● **DATA LINES**:
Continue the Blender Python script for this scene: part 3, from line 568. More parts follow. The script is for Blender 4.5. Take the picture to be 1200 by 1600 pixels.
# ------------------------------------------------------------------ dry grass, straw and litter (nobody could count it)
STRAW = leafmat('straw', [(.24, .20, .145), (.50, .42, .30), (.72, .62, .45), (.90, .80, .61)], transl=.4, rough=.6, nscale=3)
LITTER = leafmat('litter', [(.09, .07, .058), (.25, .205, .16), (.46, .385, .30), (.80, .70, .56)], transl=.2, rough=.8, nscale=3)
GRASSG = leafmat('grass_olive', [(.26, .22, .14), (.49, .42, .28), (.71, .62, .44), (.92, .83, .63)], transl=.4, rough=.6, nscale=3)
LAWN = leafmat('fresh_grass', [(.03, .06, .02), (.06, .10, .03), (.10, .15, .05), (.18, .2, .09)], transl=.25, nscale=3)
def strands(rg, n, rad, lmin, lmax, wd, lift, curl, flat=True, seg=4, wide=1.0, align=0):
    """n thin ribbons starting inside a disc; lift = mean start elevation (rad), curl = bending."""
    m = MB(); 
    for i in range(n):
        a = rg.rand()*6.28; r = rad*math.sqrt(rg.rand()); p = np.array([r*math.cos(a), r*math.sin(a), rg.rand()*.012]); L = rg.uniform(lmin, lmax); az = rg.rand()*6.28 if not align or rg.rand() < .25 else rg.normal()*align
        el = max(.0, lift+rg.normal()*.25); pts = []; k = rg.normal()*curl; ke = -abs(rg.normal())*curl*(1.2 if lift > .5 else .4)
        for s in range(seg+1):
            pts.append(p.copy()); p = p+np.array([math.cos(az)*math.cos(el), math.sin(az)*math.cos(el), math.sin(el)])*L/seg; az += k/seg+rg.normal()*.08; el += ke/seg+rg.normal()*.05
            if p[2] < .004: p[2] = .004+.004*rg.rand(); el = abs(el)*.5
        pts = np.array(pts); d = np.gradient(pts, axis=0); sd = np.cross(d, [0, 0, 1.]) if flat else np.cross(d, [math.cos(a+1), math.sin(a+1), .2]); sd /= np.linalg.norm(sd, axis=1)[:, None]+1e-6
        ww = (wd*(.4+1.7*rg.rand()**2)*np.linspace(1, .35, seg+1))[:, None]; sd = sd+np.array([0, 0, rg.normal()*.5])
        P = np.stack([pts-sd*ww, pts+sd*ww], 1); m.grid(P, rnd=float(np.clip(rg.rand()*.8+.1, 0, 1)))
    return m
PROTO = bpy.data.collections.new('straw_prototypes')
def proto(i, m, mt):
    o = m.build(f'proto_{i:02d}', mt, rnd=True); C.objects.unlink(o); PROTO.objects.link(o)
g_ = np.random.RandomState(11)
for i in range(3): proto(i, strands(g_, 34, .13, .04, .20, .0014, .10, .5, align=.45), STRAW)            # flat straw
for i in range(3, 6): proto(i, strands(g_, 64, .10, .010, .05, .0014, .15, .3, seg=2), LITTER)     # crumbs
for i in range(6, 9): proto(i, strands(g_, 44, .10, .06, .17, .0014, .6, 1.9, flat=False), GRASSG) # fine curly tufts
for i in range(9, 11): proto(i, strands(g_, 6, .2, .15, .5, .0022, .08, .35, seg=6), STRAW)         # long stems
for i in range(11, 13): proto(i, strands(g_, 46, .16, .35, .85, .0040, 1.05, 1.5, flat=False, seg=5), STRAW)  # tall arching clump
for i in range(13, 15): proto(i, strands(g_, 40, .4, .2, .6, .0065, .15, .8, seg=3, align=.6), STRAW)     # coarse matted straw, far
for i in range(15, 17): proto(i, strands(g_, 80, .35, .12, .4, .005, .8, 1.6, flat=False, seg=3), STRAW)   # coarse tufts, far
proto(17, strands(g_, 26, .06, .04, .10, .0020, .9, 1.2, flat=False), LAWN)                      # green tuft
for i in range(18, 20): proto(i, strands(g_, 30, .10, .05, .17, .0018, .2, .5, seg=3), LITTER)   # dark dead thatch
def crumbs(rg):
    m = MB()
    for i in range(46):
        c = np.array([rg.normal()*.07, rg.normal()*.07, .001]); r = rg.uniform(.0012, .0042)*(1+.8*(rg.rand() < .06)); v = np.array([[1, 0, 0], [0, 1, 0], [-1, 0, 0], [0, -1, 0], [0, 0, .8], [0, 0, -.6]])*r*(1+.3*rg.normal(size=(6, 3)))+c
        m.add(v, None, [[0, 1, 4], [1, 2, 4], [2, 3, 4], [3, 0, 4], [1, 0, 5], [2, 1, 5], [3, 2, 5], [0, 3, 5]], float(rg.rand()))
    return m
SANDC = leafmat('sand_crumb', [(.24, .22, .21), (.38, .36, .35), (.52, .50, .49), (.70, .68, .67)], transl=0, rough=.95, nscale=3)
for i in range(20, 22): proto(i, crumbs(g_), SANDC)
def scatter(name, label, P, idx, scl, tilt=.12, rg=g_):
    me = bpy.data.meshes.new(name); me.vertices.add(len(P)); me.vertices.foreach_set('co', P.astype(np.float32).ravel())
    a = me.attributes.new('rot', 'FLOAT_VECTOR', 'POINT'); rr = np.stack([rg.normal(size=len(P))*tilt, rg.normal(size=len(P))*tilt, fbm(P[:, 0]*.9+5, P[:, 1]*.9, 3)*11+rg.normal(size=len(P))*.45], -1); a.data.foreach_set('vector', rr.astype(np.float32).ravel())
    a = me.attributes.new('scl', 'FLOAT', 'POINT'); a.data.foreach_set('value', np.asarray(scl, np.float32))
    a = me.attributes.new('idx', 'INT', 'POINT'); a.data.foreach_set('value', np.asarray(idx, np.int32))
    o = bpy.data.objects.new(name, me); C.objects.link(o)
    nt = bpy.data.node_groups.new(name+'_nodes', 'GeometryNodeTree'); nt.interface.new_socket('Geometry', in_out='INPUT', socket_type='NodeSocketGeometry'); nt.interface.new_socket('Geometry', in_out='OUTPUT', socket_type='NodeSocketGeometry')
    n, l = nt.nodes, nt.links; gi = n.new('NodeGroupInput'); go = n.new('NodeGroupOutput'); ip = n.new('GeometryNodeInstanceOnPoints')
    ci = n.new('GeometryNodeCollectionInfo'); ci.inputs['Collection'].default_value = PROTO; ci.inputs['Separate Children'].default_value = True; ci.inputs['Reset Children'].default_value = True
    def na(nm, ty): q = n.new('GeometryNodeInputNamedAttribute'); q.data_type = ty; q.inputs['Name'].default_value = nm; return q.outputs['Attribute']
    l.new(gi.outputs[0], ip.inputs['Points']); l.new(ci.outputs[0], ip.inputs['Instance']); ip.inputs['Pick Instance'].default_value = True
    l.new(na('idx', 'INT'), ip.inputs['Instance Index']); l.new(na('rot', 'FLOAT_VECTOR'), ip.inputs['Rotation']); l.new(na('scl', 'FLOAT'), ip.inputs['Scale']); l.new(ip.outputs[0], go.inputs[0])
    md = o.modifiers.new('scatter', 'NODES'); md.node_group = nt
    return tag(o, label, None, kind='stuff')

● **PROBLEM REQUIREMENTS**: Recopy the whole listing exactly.

● **SOLUTION FOR THIS PROBLEM**:
Continue the Blender Python script for this scene: part 3, from line 568. More parts follow. The script is for Blender 4.5. Take the picture to be 1200 by 1600 pixels.
# ------------------------------------------------------------------ dry grass, straw and litter (nobody could count it)
STRAW = leafmat('straw', [(.24, .20, .145), (.50, .42, .30), (.72, .62, .45), (.90, .80, .61)], transl=.4, rough=.6, nscale=3)
LITTER = leafmat('litter', [(.09, .07, .058), (.25, .205, .16), (.46, .385, .30), (.80, .70, .56)], transl=.2, rough=.8, nscale=3)
GRASSG = leafmat('grass_olive', [(.26, .22, .14), (.49, .42, .28), (.71, .62, .44), (.92, .83, .63)], transl=.4, rough=.6, nscale=3)
LAWN = leafmat('fresh_grass', [(.03, .06, .02), (.06, .10, .03), (.10, .15, .05), (.18, .2, .09)], transl=.25, nscale=3)
def strands(rg, n, rad, lmin, lmax, wd, lift, curl, flat=True, seg=4, wide=1.0, align=0):
    """n thin ribbons starting inside a disc; lift = mean start elevation (rad), curl = bending."""
    m = MB(); 
    for i in range(n):
        a = rg.rand()*6.28; r = rad*math.sqrt(rg.rand()); p = np.array([r*math.cos(a), r*math.sin(a), rg.rand()*.012]); L = rg.uniform(lmin, lmax); az = rg.rand()*6.28 if not align or rg.rand() < .25 else rg.normal()*align
        el = max(.0, lift+rg.normal()*.25); pts = []; k = rg.normal()*curl; ke = -abs(rg.normal())*curl*(1.2 if lift > .5 else .4)
        for s in range(seg+1):
            pts.append(p.copy()); p = p+np.array([math.cos(az)*math.cos(el), math.sin(az)*math.cos(el), math.sin(el)])*L/seg; az += k/seg+rg.normal()*.08; el += ke/seg+rg.normal()*.05
            if p[2] < .004: p[2] = .004+.004*rg.rand(); el = abs(el)*.5
        pts = np.array(pts); d = np.gradient(pts, axis=0); sd = np.cross(d, [0, 0, 1.]) if flat else np.cross(d, [math.cos(a+1), math.sin(a+1), .2]); sd /= np.linalg.norm(sd, axis=1)[:, None]+1e-6
        ww = (wd*(.4+1.7*rg.rand()**2)*np.linspace(1, .35, seg+1))[:, None]; sd = sd+np.array([0, 0, rg.normal()*.5])
        P = np.stack([pts-sd*ww, pts+sd*ww], 1); m.grid(P, rnd=float(np.clip(rg.rand()*.8+.1, 0, 1)))
    return m
PROTO = bpy.data.collections.new('straw_prototypes')
def proto(i, m, mt):
    o = m.build(f'proto_{i:02d}', mt, rnd=True); C.objects.unlink(o); PROTO.objects.link(o)
g_ = np.random.RandomState(11)
for i in range(3): proto(i, strands(g_, 34, .13, .04, .20, .0014, .10, .5, align=.45), STRAW)            # flat straw
for i in range(3, 6): proto(i, strands(g_, 64, .10, .010, .05, .0014, .15, .3, seg=2), LITTER)     # crumbs
for i in range(6, 9): proto(i, strands(g_, 44, .10, .06, .17, .0014, .6, 1.9, flat=False), GRASSG) # fine curly tufts
for i in range(9, 11): proto(i, strands(g_, 6, .2, .15, .5, .0022, .08, .35, seg=6), STRAW)         # long stems
for i in range(11, 13): proto(i, strands(g_, 46, .16, .35, .85, .0040, 1.05, 1.5, flat=False, seg=5), STRAW)  # tall arching clump
for i in range(13, 15): proto(i, strands(g_, 40, .4, .2, .6, .0065, .15, .8, seg=3, align=.6), STRAW)     # coarse matted straw, far
for i in range(15, 17): proto(i, strands(g_, 80, .35, .12, .4, .005, .8, 1.6, flat=False, seg=3), STRAW)   # coarse tufts, far
proto(17, strands(g_, 26, .06, .04, .10, .0020, .9, 1.2, flat=False), LAWN)                      # green tuft
for i in range(18, 20): proto(i, strands(g_, 30, .10, .05, .17, .0018, .2, .5, seg=3), LITTER)   # dark dead thatch
def crumbs(rg):
    m = MB()
    for i in range(46):
        c = np.array([rg.normal()*.07, rg.normal()*.07, .001]); r = rg.uniform(.0012, .0042)*(1+.8*(rg.rand() < .06)); v = np.array([[1, 0, 0], [0, 1, 0], [-1, 0, 0], [0, -1, 0], [0, 0, .8], [0, 0, -.6]])*r*(1+.3*rg.normal(size=(6, 3)))+c
        m.add(v, None, [[0, 1, 4], [1, 2, 4], [2, 3, 4], [3, 0, 4], [1, 0, 5], [2, 1, 5], [3, 2, 5], [0, 3, 5]], float(rg.rand()))
    return m
SANDC = leafmat('sand_crumb', [(.24, .22, .21), (.38, .36, .35), (.52, .50, .49), (.70, .68, .67)], transl=0, rough=.95, nscale=3)
for i in range(20, 22): proto(i, crumbs(g_), SANDC)
def scatter(name, label, P, idx, scl, tilt=.12, rg=g_):
    me = bpy.data.meshes.new(name); me.vertices.add(len(P)); me.vertices.foreach_set('co', P.astype(np.float32).ravel())
    a = me.attributes.new('rot', 'FLOAT_VECTOR', 'POINT'); rr = np.stack([rg.normal(size=len(P))*tilt, rg.normal(size=len(P))*tilt, fbm(P[:, 0]*.9+5, P[:, 1]*.9, 3)*11+rg.normal(size=len(P))*.45], -1); a.data.foreach_set('vector', rr.astype(np.float32).ravel())
    a = me.attributes.new('scl', 'FLOAT', 'POINT'); a.data.foreach_set('value', np.asarray(scl, np.float32))
    a = me.attributes.new('idx', 'INT', 'POINT'); a.data.foreach_set('value', np.asarray(idx, np.int32))
    o = bpy.data.objects.new(name, me); C.objects.link(o)
    nt = bpy.data.node_groups.new(name+'_nodes', 'GeometryNodeTree'); nt.interface.new_socket('Geometry', in_out='INPUT', socket_type='NodeSocketGeometry'); nt.interface.new_socket('Geometry', in_out='OUTPUT', socket_type='NodeSocketGeometry')
    n, l = nt.nodes, nt.links; gi = n.new('NodeGroupInput'); go = n.new('NodeGroupOutput'); ip = n.new('GeometryNodeInstanceOnPoints')
    ci = n.new('GeometryNodeCollectionInfo'); ci.inputs['Collection'].default_value = PROTO; ci.inputs['Separate Children'].default_value = True; ci.inputs['Reset Children'].default_value = True
    def na(nm, ty): q = n.new('GeometryNodeInputNamedAttribute'); q.data_type = ty; q.inputs['Name'].default_value = nm; return q.outputs['Attribute']
    l.new(gi.outputs[0], ip.inputs['Points']); l.new(ci.outputs[0], ip.inputs['Instance']); ip.inputs['Pick Instance'].default_value = True
    l.new(na('idx', 'INT'), ip.inputs['Instance Index']); l.new(na('rot', 'FLOAT_VECTOR'), ip.inputs['Rotation']); l.new(na('scl', 'FLOAT'), ip.inputs['Scale']); l.new(ip.outputs[0], go.inputs[0])
    md = o.modifiers.new('scatter', 'NODES'); md.node_group = nt
    return tag(o, label, None, kind='stuff')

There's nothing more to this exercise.